Start Records provided

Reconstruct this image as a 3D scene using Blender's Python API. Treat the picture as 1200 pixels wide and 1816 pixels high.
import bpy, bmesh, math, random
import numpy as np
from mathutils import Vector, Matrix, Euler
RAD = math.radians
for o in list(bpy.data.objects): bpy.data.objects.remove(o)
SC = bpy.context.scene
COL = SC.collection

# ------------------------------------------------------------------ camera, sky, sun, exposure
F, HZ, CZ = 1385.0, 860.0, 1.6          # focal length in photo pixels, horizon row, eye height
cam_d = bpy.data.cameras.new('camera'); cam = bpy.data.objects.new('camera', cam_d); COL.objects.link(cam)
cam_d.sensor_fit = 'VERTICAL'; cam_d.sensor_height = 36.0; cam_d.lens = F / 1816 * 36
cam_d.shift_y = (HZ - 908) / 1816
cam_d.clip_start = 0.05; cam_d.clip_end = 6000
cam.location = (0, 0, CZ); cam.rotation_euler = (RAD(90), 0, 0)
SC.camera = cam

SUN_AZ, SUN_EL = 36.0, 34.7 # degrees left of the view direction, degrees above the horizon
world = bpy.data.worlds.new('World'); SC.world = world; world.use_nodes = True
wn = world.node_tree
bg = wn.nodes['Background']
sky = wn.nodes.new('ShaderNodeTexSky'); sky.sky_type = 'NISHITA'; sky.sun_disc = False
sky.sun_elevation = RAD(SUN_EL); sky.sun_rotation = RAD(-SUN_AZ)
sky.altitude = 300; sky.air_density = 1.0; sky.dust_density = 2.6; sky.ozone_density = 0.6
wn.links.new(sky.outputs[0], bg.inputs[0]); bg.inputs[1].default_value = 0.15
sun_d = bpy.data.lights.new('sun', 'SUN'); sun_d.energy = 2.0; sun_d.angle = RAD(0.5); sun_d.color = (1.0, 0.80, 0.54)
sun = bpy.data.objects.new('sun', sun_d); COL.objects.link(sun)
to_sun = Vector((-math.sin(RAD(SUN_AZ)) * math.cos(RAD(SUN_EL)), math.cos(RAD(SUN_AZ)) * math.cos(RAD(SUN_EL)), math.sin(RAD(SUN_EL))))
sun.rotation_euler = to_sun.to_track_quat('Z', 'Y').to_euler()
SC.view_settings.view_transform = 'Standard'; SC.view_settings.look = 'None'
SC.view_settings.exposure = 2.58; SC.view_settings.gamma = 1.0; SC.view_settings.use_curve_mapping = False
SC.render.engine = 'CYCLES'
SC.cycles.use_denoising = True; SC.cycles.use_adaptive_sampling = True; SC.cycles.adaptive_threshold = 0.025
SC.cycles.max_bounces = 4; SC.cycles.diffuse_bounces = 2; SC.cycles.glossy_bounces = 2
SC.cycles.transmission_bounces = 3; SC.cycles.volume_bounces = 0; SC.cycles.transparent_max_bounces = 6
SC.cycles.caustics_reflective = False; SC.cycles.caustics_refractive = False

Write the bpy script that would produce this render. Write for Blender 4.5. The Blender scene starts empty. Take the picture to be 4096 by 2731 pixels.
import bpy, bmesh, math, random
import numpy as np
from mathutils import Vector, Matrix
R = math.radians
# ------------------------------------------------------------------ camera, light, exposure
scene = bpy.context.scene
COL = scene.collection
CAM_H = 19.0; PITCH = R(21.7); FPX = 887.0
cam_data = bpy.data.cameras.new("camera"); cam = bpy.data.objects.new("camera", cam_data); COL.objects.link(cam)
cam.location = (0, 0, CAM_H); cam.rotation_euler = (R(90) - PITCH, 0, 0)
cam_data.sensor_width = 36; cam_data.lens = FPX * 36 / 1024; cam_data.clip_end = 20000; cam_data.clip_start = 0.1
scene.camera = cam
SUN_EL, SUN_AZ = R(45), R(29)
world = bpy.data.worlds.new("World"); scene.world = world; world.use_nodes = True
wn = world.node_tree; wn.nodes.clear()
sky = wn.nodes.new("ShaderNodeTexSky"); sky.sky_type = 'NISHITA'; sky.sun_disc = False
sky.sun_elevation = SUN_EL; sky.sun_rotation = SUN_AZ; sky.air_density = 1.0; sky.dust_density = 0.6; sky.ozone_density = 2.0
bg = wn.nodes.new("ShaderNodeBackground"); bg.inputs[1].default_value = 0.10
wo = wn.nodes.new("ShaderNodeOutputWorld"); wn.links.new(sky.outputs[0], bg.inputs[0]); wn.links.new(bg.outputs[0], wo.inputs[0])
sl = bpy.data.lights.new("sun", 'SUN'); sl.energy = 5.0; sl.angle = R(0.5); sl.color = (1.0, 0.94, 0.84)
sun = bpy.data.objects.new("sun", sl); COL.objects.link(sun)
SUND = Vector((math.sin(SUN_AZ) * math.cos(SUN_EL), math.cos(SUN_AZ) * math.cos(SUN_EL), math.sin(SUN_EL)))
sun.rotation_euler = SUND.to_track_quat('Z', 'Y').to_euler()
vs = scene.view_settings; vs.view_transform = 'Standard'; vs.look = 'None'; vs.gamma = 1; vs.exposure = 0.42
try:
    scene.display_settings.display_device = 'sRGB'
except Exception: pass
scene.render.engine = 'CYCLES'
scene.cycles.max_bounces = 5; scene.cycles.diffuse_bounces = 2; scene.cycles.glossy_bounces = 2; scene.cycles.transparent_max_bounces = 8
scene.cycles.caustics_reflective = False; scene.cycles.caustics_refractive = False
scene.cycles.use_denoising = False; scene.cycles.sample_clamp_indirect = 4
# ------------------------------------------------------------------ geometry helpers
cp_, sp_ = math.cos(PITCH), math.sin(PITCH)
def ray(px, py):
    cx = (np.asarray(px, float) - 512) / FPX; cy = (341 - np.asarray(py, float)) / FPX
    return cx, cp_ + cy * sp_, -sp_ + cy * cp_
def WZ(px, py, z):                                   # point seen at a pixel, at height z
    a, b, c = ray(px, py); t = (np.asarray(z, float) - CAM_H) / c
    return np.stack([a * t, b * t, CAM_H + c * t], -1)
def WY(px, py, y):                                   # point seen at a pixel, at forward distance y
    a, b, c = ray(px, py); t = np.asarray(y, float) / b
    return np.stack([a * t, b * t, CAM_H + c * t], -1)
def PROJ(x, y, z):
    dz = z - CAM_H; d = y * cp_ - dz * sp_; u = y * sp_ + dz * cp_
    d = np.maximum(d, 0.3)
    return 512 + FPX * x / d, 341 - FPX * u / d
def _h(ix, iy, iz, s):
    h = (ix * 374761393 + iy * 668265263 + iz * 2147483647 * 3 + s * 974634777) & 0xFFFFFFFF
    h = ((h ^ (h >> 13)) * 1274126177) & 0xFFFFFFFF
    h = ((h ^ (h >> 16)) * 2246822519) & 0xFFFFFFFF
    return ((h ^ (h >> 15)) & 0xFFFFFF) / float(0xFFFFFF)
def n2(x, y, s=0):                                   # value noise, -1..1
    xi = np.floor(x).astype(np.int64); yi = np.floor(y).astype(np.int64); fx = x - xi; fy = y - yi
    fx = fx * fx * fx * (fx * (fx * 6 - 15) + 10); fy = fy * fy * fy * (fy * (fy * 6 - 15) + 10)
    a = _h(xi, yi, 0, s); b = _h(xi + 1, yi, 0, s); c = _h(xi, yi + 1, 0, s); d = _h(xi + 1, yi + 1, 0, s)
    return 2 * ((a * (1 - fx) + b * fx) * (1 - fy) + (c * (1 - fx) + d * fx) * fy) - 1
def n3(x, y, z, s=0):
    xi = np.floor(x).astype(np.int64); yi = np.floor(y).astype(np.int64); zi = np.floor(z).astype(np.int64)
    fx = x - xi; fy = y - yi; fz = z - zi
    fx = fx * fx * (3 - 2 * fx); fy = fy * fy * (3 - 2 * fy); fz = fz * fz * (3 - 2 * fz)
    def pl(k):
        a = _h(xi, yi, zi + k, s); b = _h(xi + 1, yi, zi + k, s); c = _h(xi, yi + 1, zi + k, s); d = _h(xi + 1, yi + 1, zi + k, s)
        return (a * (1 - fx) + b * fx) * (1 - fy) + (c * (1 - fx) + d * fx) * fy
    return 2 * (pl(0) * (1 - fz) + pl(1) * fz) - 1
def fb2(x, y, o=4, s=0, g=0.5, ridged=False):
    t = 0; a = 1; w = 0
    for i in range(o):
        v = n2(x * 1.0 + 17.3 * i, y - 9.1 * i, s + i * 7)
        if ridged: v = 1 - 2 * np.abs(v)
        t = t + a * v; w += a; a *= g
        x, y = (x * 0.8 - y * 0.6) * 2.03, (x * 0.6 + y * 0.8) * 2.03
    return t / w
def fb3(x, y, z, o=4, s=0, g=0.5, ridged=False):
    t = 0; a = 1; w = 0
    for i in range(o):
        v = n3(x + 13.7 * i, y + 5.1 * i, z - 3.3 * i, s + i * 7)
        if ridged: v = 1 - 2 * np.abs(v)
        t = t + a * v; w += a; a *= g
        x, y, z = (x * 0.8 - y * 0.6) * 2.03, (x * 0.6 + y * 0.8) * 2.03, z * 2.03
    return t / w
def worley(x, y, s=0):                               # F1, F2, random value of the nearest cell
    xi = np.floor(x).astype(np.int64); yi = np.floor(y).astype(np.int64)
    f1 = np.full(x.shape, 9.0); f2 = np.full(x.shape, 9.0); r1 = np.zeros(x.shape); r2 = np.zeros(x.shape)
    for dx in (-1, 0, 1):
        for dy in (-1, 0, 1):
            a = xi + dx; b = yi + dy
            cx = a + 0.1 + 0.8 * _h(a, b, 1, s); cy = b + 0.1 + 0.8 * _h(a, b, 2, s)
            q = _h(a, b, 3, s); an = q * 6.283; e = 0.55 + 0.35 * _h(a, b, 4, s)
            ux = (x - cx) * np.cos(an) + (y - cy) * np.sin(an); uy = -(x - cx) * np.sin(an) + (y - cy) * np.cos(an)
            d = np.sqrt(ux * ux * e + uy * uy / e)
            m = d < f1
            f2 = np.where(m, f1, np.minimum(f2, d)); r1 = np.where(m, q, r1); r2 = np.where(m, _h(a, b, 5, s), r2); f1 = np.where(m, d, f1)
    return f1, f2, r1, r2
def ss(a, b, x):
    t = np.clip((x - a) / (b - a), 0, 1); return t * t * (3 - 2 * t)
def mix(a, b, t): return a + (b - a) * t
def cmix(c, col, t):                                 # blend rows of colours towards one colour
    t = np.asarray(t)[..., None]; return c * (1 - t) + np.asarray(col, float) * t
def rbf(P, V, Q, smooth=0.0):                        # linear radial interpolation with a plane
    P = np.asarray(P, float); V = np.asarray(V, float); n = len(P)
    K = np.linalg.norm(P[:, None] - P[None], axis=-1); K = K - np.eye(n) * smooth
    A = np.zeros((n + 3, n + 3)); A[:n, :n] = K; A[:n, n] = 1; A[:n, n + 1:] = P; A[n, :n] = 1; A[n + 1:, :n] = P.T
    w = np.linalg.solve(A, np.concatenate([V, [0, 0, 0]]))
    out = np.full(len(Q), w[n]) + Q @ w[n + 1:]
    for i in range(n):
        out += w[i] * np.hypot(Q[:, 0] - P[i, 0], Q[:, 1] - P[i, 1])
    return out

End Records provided

• _Prompt_: Produce the lines from the top of the listing through the "SC.camera = cam" line exactly as they appear, with no additional output.

• _Task solution_:
Reconstruct this image as a 3D scene using Blender's Python API. Treat the picture as 1200 pixels wide and 1816 pixels high.
import bpy, bmesh, math, random
import numpy as np
from mathutils import Vector, Matrix, Euler
RAD = math.radians
for o in list(bpy.data.objects): bpy.data.objects.remove(o)
SC = bpy.context.scene
COL = SC.collection

# ------------------------------------------------------------------ camera, sky, sun, exposure
F, HZ, CZ = 1385.0, 860.0, 1.6          # focal length in photo pixels, horizon row, eye height
cam_d = bpy.data.cameras.new('camera'); cam = bpy.data.objects.new('camera', cam_d); COL.objects.link(cam)
cam_d.sensor_fit = 'VERTICAL'; cam_d.sensor_height = 36.0; cam_d.lens = F / 1816 * 36
cam_d.shift_y = (HZ - 908) / 1816
cam_d.clip_start = 0.05; cam_d.clip_end = 6000
cam.location = (0, 0, CZ); cam.rotation_euler = (RAD(90), 0, 0)
SC.camera = cam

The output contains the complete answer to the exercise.